▸ Stated goal
Send back exactly the lines from the opening line of the records below through the one with "0.62), 0.45, 0.5)".

[Scene script records]
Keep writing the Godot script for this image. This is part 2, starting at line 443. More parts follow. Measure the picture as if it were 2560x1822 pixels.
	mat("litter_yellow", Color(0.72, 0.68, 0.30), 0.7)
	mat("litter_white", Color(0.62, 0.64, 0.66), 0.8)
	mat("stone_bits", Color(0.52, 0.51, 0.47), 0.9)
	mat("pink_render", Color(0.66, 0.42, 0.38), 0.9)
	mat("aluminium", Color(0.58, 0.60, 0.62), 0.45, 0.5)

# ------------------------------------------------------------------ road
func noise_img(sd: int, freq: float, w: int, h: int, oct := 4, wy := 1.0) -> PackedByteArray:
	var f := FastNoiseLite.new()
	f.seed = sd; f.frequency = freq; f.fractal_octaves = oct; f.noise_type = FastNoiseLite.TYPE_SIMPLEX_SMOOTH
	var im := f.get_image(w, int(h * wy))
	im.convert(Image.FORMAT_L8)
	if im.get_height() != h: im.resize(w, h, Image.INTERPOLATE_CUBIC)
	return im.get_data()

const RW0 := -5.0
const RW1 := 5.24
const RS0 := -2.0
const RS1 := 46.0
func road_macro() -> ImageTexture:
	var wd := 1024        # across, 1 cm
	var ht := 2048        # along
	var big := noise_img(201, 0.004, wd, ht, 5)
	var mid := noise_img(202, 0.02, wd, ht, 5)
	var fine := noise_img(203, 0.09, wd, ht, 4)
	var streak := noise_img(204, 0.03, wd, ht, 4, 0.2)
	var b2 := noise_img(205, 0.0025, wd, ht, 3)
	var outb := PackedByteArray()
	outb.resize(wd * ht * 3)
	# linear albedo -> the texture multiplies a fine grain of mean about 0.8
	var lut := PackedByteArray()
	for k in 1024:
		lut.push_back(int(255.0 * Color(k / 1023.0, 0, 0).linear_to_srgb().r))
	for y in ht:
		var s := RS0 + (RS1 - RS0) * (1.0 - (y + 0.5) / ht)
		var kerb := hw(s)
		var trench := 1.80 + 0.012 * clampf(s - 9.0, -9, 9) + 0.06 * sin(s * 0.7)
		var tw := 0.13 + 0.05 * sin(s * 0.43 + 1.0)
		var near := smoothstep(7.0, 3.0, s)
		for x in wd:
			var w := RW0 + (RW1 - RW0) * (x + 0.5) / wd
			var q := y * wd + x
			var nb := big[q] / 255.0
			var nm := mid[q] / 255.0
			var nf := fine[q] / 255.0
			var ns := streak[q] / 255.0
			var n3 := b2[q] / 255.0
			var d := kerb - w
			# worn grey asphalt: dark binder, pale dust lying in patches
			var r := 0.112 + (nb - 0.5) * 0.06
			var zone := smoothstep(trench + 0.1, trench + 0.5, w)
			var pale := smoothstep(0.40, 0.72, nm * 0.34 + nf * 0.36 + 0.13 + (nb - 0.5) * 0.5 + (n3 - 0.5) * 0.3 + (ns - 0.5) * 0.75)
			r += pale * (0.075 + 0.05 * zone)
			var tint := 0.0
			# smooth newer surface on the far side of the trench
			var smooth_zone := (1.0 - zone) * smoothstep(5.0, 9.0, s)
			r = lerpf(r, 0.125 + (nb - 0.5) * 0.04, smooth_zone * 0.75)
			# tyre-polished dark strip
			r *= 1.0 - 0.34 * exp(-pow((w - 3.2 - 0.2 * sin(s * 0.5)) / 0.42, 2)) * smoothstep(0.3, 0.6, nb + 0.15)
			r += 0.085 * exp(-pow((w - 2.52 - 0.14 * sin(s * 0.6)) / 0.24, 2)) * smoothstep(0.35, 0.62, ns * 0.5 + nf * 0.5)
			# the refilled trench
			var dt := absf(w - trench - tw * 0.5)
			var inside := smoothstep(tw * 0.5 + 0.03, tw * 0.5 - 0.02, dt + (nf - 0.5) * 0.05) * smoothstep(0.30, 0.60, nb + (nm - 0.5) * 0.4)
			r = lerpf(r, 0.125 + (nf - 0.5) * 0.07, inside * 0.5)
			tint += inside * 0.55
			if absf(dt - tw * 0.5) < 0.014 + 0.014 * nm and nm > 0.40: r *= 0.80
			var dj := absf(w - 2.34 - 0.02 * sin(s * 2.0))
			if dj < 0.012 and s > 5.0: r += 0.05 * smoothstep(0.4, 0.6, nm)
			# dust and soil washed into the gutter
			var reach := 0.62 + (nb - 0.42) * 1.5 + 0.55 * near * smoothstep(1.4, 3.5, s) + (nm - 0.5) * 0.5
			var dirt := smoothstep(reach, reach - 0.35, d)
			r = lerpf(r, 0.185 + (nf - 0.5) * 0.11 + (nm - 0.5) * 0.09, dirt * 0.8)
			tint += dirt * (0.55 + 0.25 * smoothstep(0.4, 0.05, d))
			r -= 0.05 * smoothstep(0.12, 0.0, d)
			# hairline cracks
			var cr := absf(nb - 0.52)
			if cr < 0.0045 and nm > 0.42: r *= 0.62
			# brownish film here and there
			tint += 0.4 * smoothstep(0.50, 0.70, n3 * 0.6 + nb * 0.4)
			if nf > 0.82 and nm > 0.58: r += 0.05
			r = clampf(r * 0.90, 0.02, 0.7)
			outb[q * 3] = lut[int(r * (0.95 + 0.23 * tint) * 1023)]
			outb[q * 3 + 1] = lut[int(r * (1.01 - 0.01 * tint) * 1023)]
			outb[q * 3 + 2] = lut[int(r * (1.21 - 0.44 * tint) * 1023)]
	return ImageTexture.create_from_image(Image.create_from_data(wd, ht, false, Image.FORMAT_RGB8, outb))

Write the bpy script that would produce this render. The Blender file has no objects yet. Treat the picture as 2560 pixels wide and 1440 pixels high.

▸ Answer to this problem
Keep writing the Godot script for this image. This is part 2, starting at line 443. More parts follow. Measure the picture as if it were 2560x1822 pixels.
	mat("litter_yellow", Color(0.72, 0.68, 0.30), 0.7)
	mat("litter_white", Color(0.62, 0.64, 0.66), 0.8)
	mat("stone_bits", Color(0.52, 0.51, 0.47), 0.9)
	mat("pink_render", Color(0.66, 0.42, 0.38), 0.9)
	mat("aluminium", Color(0.58, 0.60, 0.62), 0.45, 0.5)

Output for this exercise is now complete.